# Exercise instructions
Transcribe exactly the span of lines that begins the records and ends with the line holding "if i == 1: box('flap', (xr[2]", both boundary lines included.

Stored entries:
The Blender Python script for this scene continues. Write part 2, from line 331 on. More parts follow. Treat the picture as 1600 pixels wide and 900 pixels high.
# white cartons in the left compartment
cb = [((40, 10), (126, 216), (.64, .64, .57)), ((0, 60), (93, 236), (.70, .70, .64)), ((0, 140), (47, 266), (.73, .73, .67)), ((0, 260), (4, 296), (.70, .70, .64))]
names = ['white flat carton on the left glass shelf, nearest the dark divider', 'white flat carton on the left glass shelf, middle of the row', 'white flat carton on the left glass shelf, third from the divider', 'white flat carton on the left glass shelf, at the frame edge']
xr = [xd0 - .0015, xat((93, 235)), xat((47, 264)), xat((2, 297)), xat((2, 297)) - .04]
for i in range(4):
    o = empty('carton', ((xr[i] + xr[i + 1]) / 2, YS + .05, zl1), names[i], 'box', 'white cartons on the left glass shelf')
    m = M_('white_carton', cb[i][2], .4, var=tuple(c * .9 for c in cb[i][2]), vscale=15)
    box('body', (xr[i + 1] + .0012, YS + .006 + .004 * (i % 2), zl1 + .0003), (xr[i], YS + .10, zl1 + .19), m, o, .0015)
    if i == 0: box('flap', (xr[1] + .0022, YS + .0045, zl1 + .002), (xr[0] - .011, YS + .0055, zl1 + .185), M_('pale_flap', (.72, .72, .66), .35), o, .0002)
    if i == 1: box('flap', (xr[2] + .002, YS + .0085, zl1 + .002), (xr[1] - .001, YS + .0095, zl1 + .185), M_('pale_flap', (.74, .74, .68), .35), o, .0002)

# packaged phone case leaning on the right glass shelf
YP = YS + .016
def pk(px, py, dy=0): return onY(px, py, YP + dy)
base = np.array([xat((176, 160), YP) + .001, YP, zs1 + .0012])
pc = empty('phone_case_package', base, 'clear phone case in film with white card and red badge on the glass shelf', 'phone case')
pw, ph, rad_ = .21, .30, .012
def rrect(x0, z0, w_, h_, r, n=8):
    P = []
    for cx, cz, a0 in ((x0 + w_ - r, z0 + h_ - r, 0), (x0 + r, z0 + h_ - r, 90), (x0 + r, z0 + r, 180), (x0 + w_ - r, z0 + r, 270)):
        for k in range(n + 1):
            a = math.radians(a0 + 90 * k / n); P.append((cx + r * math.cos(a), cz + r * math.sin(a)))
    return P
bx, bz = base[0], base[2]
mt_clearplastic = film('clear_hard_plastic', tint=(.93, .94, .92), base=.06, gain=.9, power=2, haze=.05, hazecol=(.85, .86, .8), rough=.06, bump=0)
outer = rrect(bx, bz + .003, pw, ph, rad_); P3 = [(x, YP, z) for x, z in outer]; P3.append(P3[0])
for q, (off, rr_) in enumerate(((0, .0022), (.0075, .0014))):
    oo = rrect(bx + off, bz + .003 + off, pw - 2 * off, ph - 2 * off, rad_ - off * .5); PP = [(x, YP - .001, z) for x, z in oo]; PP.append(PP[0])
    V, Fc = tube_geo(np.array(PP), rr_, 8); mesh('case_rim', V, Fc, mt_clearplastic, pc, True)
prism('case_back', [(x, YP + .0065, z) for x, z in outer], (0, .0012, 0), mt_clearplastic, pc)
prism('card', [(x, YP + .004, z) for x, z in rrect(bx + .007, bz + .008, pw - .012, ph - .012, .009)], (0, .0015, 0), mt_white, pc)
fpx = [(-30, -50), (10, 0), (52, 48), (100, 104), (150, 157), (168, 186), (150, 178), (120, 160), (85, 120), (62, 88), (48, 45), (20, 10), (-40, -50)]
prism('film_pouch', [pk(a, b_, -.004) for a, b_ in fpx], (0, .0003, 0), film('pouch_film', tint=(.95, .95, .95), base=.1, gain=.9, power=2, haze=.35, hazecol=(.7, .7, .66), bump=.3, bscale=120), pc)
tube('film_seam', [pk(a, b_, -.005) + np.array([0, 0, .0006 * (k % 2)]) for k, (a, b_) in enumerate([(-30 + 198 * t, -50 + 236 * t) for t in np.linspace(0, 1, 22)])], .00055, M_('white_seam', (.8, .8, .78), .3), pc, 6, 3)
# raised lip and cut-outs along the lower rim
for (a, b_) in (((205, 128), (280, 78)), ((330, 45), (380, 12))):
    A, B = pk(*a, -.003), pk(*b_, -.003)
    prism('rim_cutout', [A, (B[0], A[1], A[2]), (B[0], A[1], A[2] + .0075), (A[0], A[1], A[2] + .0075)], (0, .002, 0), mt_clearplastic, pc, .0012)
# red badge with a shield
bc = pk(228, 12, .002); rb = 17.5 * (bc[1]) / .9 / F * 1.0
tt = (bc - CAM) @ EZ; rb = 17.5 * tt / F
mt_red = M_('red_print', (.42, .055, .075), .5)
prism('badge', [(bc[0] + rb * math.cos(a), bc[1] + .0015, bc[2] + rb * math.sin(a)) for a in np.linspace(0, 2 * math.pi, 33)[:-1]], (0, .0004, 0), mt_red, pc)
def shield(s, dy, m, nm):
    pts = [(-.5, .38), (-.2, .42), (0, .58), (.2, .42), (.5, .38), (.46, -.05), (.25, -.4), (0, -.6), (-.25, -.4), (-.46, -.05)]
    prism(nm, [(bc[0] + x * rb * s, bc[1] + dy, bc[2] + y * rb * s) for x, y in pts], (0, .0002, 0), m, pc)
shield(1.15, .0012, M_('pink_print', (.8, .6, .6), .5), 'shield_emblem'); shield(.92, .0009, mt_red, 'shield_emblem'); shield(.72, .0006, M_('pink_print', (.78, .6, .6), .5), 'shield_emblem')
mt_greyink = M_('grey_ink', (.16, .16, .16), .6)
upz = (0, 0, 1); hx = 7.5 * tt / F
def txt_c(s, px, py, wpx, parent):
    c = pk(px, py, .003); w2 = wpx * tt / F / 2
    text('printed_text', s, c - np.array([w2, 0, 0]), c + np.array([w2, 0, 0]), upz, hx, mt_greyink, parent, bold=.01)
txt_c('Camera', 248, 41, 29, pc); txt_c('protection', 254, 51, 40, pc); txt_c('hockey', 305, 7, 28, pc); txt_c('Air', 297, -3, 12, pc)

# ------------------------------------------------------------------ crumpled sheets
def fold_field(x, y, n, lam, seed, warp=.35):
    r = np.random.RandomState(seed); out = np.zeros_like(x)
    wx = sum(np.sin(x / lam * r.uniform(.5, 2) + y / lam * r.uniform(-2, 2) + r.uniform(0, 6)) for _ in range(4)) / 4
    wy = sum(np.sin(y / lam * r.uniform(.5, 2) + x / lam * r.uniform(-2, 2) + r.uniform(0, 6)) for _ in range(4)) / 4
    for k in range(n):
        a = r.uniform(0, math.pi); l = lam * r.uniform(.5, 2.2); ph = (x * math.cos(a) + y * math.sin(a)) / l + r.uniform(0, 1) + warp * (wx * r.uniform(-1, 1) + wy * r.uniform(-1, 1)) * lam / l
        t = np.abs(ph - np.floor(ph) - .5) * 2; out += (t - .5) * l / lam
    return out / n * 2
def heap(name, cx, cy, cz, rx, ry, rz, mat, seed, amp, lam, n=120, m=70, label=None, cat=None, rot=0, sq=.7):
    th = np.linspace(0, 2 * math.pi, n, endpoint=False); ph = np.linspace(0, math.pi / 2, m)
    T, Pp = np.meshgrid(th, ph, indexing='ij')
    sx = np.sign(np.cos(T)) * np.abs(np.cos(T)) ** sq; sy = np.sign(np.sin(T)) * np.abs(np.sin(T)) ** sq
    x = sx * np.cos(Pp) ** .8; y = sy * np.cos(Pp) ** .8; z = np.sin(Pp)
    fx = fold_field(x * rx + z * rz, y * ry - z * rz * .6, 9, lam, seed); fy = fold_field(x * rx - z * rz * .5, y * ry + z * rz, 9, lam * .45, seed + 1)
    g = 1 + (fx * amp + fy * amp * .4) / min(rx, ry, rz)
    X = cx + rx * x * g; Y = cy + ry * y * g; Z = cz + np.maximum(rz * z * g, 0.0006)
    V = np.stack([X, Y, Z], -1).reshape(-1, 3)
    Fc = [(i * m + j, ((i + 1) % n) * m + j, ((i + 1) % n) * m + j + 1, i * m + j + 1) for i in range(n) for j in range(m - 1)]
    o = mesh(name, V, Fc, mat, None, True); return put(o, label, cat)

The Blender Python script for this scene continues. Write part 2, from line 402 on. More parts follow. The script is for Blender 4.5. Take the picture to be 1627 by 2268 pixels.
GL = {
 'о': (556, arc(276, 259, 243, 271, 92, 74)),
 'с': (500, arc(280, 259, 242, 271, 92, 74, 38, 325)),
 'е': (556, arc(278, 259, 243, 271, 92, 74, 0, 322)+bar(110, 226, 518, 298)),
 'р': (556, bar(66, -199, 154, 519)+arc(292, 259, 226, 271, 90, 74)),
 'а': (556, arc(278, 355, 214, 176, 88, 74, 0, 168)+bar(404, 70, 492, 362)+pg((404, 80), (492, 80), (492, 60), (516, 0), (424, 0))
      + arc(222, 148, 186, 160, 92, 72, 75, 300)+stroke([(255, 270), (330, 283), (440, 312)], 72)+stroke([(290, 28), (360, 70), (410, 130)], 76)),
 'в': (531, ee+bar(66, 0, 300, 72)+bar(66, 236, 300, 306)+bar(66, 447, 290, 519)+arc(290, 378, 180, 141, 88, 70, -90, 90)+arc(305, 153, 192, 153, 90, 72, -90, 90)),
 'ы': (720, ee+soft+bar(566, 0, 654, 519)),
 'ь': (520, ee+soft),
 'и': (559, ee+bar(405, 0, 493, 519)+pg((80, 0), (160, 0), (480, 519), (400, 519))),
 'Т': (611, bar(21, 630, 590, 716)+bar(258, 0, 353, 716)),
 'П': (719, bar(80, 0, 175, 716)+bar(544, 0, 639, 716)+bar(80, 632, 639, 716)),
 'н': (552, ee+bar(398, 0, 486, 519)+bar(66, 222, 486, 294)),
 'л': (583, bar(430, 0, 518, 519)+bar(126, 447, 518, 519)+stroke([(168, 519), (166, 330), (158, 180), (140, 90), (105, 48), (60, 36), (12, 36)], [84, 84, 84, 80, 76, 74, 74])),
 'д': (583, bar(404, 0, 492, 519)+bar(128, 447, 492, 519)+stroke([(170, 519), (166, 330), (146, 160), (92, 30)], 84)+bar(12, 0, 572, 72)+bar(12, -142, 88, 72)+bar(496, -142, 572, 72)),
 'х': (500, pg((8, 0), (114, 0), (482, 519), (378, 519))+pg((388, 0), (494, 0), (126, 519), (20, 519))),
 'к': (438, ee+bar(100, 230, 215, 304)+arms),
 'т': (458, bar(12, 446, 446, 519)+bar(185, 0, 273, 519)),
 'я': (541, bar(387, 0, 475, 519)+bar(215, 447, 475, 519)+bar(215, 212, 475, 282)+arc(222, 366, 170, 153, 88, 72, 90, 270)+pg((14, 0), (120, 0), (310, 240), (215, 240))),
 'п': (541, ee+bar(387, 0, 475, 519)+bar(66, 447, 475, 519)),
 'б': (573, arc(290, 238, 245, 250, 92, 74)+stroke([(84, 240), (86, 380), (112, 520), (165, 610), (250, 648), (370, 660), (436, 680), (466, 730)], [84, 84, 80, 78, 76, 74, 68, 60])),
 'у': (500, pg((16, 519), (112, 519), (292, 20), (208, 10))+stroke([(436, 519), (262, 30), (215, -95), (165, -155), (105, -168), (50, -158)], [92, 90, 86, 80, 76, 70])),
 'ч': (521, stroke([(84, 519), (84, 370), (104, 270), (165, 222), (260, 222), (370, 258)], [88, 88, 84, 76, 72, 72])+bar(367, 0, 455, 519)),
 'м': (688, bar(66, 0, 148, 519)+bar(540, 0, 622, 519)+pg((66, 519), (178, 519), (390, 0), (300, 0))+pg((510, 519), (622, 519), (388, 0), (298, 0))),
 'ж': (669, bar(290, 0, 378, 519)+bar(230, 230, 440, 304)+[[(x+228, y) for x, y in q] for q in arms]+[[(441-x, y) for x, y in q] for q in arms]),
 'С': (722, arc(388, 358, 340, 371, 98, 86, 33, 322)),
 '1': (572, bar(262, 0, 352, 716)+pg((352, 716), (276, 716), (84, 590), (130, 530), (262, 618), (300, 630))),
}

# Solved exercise
The Blender Python script for this scene continues. Write part 2, from line 331 on. More parts follow. Treat the picture as 1600 pixels wide and 900 pixels high.
# white cartons in the left compartment
cb = [((40, 10), (126, 216), (.64, .64, .57)), ((0, 60), (93, 236), (.70, .70, .64)), ((0, 140), (47, 266), (.73, .73, .67)), ((0, 260), (4, 296), (.70, .70, .64))]
names = ['white flat carton on the left glass shelf, nearest the dark divider', 'white flat carton on the left glass shelf, middle of the row', 'white flat carton on the left glass shelf, third from the divider', 'white flat carton on the left glass shelf, at the frame edge']
xr = [xd0 - .0015, xat((93, 235)), xat((47, 264)), xat((2, 297)), xat((2, 297)) - .04]
for i in range(4):
    o = empty('carton', ((xr[i] + xr[i + 1]) / 2, YS + .05, zl1), names[i], 'box', 'white cartons on the left glass shelf')
    m = M_('white_carton', cb[i][2], .4, var=tuple(c * .9 for c in cb[i][2]), vscale=15)
    box('body', (xr[i + 1] + .0012, YS + .006 + .004 * (i % 2), zl1 + .0003), (xr[i], YS + .10, zl1 + .19), m, o, .0015)
    if i == 0: box('flap', (xr[1] + .0022, YS + .0045, zl1 + .002), (xr[0] - .011, YS + .0055, zl1 + .185), M_('pale_flap', (.72, .72, .66), .35), o, .0002)
    if i == 1: box('flap', (xr[2] + .002, YS + .0085, zl1 + .002), (xr[1] - .001, YS + .0095, zl1 + .185), M_('pale_flap', (.74, .74, .68), .35), o, .0002)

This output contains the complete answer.